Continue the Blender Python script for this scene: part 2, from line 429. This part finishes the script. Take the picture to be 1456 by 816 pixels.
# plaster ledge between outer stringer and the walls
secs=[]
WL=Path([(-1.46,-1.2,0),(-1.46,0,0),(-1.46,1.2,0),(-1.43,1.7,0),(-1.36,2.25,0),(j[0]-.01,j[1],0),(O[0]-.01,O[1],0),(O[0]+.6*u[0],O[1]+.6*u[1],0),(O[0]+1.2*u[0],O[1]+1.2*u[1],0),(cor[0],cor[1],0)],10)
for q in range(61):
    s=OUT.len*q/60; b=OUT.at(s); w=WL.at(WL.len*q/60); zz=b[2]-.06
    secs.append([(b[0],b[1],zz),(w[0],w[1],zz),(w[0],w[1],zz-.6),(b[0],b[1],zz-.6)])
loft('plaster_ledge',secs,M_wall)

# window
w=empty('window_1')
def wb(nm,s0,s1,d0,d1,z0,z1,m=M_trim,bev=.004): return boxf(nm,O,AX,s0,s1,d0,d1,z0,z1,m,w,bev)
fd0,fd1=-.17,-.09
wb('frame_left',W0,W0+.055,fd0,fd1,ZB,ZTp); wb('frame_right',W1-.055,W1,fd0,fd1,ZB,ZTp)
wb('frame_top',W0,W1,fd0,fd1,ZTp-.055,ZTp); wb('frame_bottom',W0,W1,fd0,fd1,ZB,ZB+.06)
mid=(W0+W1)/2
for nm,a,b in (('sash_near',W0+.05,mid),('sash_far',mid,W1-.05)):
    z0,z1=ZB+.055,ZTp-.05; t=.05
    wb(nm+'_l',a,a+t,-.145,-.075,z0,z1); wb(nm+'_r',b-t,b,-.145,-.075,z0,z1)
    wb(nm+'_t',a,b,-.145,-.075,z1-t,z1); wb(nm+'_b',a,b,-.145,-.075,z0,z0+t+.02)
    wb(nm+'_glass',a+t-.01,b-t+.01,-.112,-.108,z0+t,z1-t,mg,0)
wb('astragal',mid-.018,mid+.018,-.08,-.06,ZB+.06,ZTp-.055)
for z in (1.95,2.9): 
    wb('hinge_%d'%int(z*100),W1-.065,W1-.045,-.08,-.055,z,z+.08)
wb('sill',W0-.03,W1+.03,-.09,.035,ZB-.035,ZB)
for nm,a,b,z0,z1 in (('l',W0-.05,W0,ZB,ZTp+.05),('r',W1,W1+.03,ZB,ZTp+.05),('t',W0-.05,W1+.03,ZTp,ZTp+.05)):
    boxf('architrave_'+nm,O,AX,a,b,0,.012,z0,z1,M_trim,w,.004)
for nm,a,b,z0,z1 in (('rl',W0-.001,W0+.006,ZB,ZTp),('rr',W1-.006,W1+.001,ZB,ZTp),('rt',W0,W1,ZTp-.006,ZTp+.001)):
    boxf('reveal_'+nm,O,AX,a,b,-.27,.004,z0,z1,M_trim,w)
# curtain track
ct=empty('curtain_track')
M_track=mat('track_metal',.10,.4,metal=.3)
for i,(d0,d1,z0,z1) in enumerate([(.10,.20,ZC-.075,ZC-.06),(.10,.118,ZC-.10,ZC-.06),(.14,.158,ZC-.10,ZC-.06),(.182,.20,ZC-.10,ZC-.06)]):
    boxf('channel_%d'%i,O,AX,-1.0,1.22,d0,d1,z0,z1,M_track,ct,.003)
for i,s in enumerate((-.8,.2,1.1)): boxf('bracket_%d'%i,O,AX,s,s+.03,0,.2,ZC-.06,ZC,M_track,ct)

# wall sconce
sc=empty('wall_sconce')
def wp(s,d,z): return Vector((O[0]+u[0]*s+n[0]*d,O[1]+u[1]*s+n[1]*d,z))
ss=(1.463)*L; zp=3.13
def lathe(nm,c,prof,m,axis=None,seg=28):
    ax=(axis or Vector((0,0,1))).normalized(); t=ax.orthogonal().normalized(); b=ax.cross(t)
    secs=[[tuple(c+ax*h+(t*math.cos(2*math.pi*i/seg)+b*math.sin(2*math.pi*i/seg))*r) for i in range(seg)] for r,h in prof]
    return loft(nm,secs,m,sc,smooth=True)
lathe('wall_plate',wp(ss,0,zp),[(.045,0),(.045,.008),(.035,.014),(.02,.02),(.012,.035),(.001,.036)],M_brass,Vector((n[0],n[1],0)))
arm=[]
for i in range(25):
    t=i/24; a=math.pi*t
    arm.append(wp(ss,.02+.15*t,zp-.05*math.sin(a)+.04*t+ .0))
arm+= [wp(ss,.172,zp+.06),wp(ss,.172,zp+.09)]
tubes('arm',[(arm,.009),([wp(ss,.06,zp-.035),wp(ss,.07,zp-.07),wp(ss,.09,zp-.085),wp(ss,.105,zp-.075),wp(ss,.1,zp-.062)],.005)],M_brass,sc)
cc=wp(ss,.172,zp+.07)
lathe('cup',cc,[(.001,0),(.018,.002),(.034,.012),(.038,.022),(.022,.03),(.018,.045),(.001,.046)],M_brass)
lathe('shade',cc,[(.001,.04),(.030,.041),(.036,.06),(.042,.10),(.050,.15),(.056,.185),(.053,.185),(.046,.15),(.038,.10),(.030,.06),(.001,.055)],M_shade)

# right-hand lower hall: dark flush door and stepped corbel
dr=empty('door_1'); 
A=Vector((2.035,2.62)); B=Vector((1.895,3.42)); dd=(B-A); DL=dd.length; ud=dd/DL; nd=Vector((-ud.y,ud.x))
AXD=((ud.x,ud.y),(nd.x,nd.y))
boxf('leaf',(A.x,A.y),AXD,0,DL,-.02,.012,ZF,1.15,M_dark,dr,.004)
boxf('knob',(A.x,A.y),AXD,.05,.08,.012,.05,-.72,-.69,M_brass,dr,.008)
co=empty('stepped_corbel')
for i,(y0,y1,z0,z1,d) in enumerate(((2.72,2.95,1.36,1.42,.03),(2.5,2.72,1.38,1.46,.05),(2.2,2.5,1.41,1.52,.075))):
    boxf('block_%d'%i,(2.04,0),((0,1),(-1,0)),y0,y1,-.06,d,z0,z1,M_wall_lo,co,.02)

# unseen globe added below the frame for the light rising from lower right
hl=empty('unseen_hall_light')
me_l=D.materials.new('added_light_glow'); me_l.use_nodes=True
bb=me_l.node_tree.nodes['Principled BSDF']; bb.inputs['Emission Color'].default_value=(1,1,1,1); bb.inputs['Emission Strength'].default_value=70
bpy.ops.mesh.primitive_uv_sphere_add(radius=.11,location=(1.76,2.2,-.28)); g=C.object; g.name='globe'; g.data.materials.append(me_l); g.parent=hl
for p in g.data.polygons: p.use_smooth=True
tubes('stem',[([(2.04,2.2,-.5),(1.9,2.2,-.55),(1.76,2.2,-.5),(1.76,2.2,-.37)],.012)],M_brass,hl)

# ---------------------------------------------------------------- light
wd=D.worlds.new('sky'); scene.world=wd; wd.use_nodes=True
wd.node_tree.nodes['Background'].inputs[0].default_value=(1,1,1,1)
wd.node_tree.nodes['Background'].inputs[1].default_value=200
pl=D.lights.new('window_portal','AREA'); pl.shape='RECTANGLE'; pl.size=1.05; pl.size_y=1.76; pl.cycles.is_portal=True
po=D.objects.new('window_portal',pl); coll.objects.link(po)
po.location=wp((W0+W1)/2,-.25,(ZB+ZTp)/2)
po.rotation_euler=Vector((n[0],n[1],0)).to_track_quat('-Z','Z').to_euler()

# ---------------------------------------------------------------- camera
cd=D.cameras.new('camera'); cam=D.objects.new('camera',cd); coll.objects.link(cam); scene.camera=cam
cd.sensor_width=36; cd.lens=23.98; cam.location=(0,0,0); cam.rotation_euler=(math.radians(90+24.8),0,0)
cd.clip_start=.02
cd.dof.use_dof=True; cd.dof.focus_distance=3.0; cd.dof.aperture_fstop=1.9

○ ○ ○ ○

Return, please, the lines of the data from the first through the line containing "loft('plaster_ledge',secs,M_wall)", both kept, exactly as they stand and nothing more.

Continue the Blender Python script for this scene: part 2, from line 429. This part finishes the script. Take the picture to be 1456 by 816 pixels.
# plaster ledge between outer stringer and the walls
secs=[]
WL=Path([(-1.46,-1.2,0),(-1.46,0,0),(-1.46,1.2,0),(-1.43,1.7,0),(-1.36,2.25,0),(j[0]-.01,j[1],0),(O[0]-.01,O[1],0),(O[0]+.6*u[0],O[1]+.6*u[1],0),(O[0]+1.2*u[0],O[1]+1.2*u[1],0),(cor[0],cor[1],0)],10)
for q in range(61):
    s=OUT.len*q/60; b=OUT.at(s); w=WL.at(WL.len*q/60); zz=b[2]-.06
    secs.append([(b[0],b[1],zz),(w[0],w[1],zz),(w[0],w[1],zz-.6),(b[0],b[1],zz-.6)])
loft('plaster_ledge',secs,M_wall)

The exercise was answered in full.